About a dozen white folks came, most of them forgoing the controversial $5 that Bishop Fred Caldwell offers - from his own pocket - just for coming to Greenwood Acres Full Gospel Baptist Church.
When he strode through a side door of the wood-paneled sanctuary - once part of Shreveport's first black bank - the crowd rose, straining for a look at the bishop in his black-and-white designer suit and signature alligator shoes.
"Does God see color?" Bishop Caldwell asked. Many in the mostly black crowd of nearly 500 fell into his trap and shouted, "No."
They should have known better, after years of Sundays with this man who loves trick questions. His answer? Yes, God sees color. But He celebrates diversity, too, while people sometimes use color to divide. Mr. Caldwell proclaims segregation "a sin," and a problem in Shreveport.
Of course, it's a problem for much of this region, and for the nation. Caldwell is launching an assault on a stubborn fact that sociologists have written about for years: that the church, as a cultural conservator, is the most segregated institution in society. And the $5 blitz - offering whites $5 for Sunday services and $10 for Thursday evenings - comes in a city that, many suggest, never confronted the Civil Rights movement in the same way as, say, Jackson, Miss., or Selma, Ala.
"The most segregated hour of the week is 11 on Sunday morning," Caldwell says. "This is not about $5. It is a way to force people in this community to take a good look at ourselves and begin to change." Caldwell is now a celebrity in this city of 200,000 long split between whites and blacks. By road or rail it is the halfway point between Jackson and Dallas, built along the Red River where plantation houses still rise from sugar cane fields now dominated by chemical plants and casinos.
The $5 offer - which has landed the town in newspapers from Los Angeles to London, and on TV shows around the world - is more than a novel way to fill pews, integrate congregations, and save souls. It's also the battle cry of a man who admits he grew up hating "white folks" in a place where racism lingers from a slavery-tainted past.
In Caldwell's eyes, this is one of those Southern cities where the 1960s Civil Rights movement never quite took hold and the power structure was never forced to change.

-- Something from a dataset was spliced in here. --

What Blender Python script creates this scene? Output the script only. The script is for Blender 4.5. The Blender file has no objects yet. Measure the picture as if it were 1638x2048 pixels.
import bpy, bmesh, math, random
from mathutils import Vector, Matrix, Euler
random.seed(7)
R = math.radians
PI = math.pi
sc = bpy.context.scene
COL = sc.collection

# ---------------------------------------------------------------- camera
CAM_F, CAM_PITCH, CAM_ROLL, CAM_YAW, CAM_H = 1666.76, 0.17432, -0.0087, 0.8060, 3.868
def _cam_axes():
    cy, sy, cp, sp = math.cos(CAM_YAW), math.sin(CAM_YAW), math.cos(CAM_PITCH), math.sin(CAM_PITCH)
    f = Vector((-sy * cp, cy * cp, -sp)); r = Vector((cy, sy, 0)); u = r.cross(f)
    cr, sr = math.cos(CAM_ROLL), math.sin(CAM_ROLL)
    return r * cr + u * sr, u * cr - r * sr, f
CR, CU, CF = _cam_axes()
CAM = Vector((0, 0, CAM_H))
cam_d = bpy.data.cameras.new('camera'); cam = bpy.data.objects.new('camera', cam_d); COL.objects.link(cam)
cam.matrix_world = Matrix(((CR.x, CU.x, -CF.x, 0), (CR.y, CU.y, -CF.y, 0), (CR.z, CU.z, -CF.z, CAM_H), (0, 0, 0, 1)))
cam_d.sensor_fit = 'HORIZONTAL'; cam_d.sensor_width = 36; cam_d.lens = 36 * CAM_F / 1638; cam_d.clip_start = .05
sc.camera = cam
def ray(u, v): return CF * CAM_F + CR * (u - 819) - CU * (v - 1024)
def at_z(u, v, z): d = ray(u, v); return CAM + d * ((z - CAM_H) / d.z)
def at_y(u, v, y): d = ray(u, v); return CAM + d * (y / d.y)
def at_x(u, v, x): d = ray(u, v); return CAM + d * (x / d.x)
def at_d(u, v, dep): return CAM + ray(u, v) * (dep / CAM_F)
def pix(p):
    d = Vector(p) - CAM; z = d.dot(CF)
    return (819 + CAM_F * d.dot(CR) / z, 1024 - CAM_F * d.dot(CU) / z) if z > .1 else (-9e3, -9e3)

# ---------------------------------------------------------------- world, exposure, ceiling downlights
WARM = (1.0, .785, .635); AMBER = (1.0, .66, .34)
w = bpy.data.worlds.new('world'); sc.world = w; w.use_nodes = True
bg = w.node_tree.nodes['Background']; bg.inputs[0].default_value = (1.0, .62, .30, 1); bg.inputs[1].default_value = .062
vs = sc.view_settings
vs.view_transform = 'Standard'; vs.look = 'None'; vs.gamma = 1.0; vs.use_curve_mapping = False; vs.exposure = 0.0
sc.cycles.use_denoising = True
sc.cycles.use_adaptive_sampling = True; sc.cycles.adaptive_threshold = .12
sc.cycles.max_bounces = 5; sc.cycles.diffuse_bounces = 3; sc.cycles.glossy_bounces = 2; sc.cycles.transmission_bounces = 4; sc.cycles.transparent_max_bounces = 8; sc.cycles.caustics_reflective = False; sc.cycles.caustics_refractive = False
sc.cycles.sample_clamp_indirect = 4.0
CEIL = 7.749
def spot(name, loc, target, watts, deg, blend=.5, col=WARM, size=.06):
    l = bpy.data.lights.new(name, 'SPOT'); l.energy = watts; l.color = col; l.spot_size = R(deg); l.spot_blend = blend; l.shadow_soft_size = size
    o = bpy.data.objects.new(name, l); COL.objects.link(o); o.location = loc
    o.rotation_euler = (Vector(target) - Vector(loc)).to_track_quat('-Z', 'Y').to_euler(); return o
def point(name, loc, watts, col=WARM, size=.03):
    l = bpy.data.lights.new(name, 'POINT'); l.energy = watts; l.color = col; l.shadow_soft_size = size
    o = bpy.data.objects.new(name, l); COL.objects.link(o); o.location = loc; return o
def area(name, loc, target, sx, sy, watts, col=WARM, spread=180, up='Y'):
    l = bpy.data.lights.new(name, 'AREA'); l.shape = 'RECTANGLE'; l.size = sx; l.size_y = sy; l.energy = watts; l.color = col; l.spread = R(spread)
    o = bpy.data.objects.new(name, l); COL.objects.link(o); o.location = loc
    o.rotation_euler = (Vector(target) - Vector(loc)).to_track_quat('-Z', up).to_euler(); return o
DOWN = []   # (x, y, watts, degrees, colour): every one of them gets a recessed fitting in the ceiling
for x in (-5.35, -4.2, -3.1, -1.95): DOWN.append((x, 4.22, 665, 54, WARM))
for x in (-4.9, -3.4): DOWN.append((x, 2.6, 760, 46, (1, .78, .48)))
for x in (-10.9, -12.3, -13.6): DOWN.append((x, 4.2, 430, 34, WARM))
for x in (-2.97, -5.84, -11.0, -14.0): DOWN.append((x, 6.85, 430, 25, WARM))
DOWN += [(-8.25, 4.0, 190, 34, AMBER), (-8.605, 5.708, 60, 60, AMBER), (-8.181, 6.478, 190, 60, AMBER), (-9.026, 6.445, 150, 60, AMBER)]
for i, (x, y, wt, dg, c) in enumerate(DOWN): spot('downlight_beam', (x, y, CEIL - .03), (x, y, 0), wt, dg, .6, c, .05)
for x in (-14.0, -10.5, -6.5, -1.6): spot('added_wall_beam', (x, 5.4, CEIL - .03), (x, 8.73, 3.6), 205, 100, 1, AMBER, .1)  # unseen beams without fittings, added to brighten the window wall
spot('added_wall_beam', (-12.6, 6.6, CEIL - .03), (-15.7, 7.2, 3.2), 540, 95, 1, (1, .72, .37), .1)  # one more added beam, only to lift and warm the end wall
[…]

"Shreveport is one of the last strongholds of the Confederacy," Caldwell says before Sunday services in his spare office, all dark wood and green carpet. "Racial prejudice here runs deep." He's not just talking about pickups with Confederate battle flags, he says, but the flags that still wave on lawns of official buildings downtown - and the "attitudes" of those driving the trucks and working here.
Loretha Bradley, a Full Gospel churchgoer, calls Shreveport "a masked society," where people "give lip service" to not being racist - then live segregated lives.